Le film convainc cependant par intermittence, à la façon de braises encore rougeoyantes malgré le feu éteint, déjà froid. Le fanatique priapique apparaît ainsi dans des ténèbres évocatrices sur une perspective de grandes croix blanches, allée repeinte menant à sa demeure polygame, en écho involontaire au martyre infligé à Spartacus (le shérif se retrouve « crucifié » la tête à l’envers sur une croix inversée). Dans la plus belle scène, Sarah, veuve inconsciente et ruinée, le visage clos, vivante et pourtant morte, affronte seule une fausse couche, sa robe blanche maculée de sang séché, bercée par son rocking-chair, au crépuscule impitoyable. Un ample mouvement circulaire en steadicam enveloppe sa solitude poignante face à l’horizon immense et aride du Nouveau-Mexique, avant de pénétrer dans la maison vide, spectre marital imprévu (cet unique plan dit plus, en quelques secondes, sur la « condition féminine » d’alors et la dureté du siècle que l’interminable Dernière Piste sous l’influence arty de Gerry). On apprécie aussi l’ellipse du viol, amorcé avec un coup de poing en plein visage, conclu avec un petit laïus sur le proche bonheur insupportable, à vivre à plusieurs dans le havre sacrilège du faux dévot (pléonasme). La double mort finale des mâles, vite expédiée, sise dans un enclos de moutons hautement symbolique, amuse en outre par sa sécheresse, bien qu’elle souligne à son corps (à son cadavre) défendant l’inanité de l’œuvre, série B pas assez drôle pour donner dans la latinité décomplexée, outrancière et baroque, du dit « western spaghetti » (appellation méprisante, à raison intolérable à Leone), mais à la fois pas assez sérieuse dans son traitement d’une histoire d’amour (et de racisme) brisé, les ravissants rivages du mélodrame tenus à distance par des situations volontiers farcesques et salaces (la mort du commerçant voyeur, éborgné par un parapluie, sodomisé par un revolver, fouaillé par le justicier imperturbable à la recherche du projectile, devant un public de matrones et l’œil avide d’une gamine !).


Le meilleur de cette œuvre qui « tire à blanc », baignée dans un humour pince-sans-rire bienvenu – cristallisé via la séquence outrageante de la table massive, que le parvenu religieux importa du Honduras, massacrée à coup de couteau phallique par le représentant de la loi donnant aux convives, et surtout à son hôte, une leçon de géographie appliquée –, réalisée à quatre mains par deux frères occis en abyme (épargnons au lecteur et à la lectrice la litanie des « couples » derrière la caméra, sinon pour citer les brothers Ford, signataires du récent The Dead, réussite en mineur louée ici même) dont il faudra reparler peut-être dans les années à venir (ou pas), réside, on le disait, dans sa nature funèbre, quasi métaphysique.
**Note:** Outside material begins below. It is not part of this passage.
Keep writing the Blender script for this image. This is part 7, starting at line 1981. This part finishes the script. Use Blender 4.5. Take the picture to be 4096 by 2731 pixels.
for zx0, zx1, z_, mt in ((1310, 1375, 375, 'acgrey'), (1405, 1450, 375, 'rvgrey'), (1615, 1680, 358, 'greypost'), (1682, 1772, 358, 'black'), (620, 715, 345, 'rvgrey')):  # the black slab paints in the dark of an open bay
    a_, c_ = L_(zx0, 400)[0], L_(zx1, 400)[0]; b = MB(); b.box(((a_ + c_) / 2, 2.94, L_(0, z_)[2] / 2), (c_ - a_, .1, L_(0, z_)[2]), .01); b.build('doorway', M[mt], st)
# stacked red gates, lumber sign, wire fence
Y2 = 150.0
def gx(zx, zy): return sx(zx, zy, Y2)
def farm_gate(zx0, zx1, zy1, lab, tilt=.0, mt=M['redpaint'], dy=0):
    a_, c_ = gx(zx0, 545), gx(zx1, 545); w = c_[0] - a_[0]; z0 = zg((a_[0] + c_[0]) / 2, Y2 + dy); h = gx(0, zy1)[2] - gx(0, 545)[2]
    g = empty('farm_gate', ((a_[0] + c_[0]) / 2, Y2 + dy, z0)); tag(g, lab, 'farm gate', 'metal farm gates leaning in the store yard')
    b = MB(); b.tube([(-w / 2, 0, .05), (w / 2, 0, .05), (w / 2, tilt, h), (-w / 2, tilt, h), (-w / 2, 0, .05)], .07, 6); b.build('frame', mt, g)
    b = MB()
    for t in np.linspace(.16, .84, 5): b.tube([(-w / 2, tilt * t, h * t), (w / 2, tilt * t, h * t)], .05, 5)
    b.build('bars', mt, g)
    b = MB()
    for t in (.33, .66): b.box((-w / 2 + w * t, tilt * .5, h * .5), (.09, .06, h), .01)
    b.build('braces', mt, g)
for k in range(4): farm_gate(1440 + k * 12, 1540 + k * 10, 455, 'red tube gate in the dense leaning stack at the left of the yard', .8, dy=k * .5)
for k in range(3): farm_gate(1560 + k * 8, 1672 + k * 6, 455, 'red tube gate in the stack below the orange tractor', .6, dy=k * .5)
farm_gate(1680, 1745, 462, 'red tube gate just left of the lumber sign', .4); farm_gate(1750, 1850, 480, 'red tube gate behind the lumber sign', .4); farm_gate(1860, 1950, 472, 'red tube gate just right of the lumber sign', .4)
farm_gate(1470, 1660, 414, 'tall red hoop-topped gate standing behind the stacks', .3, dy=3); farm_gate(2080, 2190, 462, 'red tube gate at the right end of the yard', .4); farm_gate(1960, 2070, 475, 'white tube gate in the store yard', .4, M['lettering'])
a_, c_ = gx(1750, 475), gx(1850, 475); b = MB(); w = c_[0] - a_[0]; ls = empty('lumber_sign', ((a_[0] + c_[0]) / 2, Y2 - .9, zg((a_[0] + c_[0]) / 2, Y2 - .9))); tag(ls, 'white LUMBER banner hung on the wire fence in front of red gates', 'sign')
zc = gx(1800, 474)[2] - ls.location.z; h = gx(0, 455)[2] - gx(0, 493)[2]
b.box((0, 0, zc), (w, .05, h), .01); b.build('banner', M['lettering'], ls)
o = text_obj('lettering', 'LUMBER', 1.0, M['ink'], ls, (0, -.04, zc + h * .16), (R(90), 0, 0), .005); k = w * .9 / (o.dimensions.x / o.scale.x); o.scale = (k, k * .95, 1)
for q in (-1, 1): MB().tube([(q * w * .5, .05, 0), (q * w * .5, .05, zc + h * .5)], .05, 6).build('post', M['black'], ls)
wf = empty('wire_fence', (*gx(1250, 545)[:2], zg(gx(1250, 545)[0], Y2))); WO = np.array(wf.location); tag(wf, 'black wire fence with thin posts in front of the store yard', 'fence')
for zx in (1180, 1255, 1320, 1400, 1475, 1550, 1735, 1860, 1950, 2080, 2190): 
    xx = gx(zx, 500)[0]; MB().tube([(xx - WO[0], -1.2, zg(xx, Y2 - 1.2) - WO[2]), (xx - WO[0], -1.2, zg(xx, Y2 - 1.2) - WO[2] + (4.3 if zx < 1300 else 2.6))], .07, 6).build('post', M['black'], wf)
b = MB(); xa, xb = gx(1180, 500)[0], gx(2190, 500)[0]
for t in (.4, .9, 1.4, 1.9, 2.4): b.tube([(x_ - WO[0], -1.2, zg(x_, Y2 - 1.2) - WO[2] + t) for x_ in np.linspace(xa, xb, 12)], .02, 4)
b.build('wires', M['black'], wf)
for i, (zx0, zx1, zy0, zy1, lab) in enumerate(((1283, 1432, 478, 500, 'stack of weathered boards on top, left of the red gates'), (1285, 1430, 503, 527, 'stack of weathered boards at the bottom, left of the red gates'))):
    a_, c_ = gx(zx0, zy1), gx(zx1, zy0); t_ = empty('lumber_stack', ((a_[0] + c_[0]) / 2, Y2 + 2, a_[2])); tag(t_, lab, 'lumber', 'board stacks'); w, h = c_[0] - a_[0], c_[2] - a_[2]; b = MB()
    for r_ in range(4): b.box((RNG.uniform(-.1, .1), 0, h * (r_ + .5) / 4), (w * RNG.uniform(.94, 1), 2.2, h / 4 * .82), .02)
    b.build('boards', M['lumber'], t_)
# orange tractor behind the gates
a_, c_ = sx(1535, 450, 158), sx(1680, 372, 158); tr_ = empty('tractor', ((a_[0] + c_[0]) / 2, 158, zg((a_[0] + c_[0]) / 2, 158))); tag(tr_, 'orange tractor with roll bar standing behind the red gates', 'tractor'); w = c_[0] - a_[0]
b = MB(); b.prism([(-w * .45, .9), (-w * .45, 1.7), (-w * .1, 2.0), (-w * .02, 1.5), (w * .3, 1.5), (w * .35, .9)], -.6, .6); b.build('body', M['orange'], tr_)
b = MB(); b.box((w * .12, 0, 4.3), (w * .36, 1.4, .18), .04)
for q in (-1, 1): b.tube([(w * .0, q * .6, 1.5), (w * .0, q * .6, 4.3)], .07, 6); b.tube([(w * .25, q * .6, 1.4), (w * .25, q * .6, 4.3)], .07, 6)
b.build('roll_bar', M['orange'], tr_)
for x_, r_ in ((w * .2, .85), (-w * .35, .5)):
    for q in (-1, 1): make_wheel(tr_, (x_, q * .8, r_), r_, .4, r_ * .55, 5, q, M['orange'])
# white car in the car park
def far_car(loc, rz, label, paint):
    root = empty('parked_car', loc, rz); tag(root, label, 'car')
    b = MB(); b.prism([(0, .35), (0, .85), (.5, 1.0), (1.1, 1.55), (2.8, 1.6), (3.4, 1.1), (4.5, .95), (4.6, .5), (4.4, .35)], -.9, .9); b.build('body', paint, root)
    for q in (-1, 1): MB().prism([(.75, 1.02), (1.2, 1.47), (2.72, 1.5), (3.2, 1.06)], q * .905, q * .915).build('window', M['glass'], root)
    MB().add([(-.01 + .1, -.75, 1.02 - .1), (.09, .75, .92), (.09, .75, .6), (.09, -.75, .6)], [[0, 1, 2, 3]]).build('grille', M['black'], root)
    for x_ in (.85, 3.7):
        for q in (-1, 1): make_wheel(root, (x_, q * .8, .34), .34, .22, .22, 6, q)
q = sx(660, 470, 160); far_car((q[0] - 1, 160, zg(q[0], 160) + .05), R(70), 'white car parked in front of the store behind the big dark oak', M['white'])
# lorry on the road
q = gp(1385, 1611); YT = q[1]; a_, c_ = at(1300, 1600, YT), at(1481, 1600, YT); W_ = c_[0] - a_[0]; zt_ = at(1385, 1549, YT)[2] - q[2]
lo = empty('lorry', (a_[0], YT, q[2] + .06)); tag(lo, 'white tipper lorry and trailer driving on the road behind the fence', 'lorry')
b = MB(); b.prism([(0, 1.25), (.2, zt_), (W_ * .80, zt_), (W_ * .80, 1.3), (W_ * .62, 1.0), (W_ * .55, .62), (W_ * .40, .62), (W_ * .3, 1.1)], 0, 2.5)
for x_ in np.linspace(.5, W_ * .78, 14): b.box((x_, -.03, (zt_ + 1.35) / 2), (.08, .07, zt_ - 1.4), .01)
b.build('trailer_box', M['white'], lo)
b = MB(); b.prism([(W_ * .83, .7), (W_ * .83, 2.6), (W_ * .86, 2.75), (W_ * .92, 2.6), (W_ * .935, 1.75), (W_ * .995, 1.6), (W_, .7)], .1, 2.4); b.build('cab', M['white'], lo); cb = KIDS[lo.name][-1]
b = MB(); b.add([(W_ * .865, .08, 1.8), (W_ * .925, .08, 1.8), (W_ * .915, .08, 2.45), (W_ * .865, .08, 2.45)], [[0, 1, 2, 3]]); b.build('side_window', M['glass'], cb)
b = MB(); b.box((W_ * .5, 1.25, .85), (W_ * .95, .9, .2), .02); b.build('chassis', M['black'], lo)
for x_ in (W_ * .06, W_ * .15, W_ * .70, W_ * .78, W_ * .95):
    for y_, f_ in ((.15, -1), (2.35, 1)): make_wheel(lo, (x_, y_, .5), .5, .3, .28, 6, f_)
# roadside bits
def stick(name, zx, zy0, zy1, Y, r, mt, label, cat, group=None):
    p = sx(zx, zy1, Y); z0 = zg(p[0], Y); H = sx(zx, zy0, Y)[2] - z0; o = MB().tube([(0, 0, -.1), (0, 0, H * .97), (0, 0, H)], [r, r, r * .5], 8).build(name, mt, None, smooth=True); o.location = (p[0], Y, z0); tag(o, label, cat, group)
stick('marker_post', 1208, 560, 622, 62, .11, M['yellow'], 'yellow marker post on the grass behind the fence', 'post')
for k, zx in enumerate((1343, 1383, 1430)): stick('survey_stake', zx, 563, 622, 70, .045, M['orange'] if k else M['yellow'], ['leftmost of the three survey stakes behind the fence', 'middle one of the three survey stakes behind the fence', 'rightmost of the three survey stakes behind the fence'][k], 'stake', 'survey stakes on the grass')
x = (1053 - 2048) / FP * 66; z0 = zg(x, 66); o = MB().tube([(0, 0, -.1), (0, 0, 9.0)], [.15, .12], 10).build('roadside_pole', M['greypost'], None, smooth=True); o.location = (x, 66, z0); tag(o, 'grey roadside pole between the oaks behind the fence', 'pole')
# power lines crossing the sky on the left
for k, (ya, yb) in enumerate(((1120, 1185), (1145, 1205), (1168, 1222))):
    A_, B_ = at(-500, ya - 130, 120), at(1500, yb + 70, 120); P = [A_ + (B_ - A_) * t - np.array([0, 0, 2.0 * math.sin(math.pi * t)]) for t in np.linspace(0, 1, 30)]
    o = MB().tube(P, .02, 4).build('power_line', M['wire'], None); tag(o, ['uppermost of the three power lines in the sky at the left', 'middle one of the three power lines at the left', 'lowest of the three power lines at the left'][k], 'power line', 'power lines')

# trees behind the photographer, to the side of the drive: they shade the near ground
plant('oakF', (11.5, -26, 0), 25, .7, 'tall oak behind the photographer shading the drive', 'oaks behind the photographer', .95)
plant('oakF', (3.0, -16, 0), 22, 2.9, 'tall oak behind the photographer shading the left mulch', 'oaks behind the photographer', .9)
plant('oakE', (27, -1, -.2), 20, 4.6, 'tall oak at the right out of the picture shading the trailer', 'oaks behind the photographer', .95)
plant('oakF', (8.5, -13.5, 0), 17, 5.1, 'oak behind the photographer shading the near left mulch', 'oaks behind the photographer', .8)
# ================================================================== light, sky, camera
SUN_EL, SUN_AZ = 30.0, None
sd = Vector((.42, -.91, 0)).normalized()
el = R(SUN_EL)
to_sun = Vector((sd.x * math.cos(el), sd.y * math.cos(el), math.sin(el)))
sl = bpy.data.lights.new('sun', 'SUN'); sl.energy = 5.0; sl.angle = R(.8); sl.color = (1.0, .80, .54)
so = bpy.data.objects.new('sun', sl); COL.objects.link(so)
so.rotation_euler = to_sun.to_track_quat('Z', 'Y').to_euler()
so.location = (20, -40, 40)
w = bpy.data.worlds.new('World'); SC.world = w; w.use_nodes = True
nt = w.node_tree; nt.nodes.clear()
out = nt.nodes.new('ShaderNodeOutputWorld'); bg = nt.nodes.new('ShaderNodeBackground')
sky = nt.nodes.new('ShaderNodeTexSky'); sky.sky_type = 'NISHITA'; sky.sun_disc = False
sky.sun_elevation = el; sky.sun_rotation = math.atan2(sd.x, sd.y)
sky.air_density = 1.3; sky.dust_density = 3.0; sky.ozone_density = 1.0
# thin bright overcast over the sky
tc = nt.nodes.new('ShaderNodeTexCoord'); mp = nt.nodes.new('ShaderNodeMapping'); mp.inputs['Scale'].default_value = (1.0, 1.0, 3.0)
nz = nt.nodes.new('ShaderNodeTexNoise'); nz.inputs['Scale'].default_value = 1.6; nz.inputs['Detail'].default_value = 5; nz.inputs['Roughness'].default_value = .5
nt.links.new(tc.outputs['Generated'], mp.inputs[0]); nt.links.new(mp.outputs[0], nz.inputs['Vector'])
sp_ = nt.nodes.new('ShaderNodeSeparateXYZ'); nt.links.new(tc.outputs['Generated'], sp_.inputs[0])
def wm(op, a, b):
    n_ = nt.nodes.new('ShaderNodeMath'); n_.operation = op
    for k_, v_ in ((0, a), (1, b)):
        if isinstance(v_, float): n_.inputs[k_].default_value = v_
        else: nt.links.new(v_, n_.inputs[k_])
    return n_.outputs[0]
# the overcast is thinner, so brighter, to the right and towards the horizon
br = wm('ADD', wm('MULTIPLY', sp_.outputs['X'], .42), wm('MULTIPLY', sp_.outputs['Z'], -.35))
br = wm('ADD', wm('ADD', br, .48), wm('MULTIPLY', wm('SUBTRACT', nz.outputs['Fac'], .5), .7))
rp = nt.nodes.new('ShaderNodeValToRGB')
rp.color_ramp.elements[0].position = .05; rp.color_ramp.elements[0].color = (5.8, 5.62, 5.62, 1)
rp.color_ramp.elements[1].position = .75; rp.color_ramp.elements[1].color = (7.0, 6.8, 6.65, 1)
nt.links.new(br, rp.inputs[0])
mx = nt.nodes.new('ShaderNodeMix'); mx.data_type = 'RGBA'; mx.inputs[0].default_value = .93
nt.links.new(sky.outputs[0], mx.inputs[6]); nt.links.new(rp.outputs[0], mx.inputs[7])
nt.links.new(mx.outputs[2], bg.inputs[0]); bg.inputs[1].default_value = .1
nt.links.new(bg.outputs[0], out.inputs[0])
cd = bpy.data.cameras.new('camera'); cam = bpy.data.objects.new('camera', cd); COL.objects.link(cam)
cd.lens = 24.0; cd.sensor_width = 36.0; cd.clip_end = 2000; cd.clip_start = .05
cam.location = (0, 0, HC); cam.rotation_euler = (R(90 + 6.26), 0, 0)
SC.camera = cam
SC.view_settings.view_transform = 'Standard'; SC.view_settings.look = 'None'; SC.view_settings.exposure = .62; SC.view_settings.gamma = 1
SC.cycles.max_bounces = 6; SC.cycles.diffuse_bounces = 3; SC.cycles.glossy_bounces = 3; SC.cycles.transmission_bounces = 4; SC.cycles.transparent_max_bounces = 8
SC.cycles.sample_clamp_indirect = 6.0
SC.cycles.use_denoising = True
Shérif Jackson dépeint un monde sans Dieu, sans justice, sans foi (en dépit du tournage express aux alentours de Santa Fe), sans récit, sans soleil et sans tendresse, à des années-lumière des horizons majestueux de la sensualité morale d’un Anthony Mann. L’ultime brasier, face auquel l’héroïne se met à nu, littéralement, brûle davantage qu’une robe de vigilante : sur le bûcher funéraire se consument itou une mythologie mensongère, une imagerie fabriquée, une geste transposée. La légende (fordienne) à imprimer s’évanouit à son tour, et ne restent plus que les cendres du Temps au matin gris du désenchantement – fin du Pays des Opportunités, de la Prairie, de la Nouvelle Frontière (le petit snuff movie de JFK en avatar télévisé du gunfight final autrefois en Scope), de la Conquête (blanche) de l’Ouest, et avènement de l’absurdité existentielle, perçue dans sa durée évidée, anémiée, à la Antonioni : un peu comme si Monica Vitti, elle aussi de dos à la fin de L’avventura, pareillement « stérile », rendait les armes afin d’enfanter l’incertitude, le malaise, les béances (des corps, des sentiments, des trajectoires), les secrètes et spectaculaires tragédies d’aujourd’hui.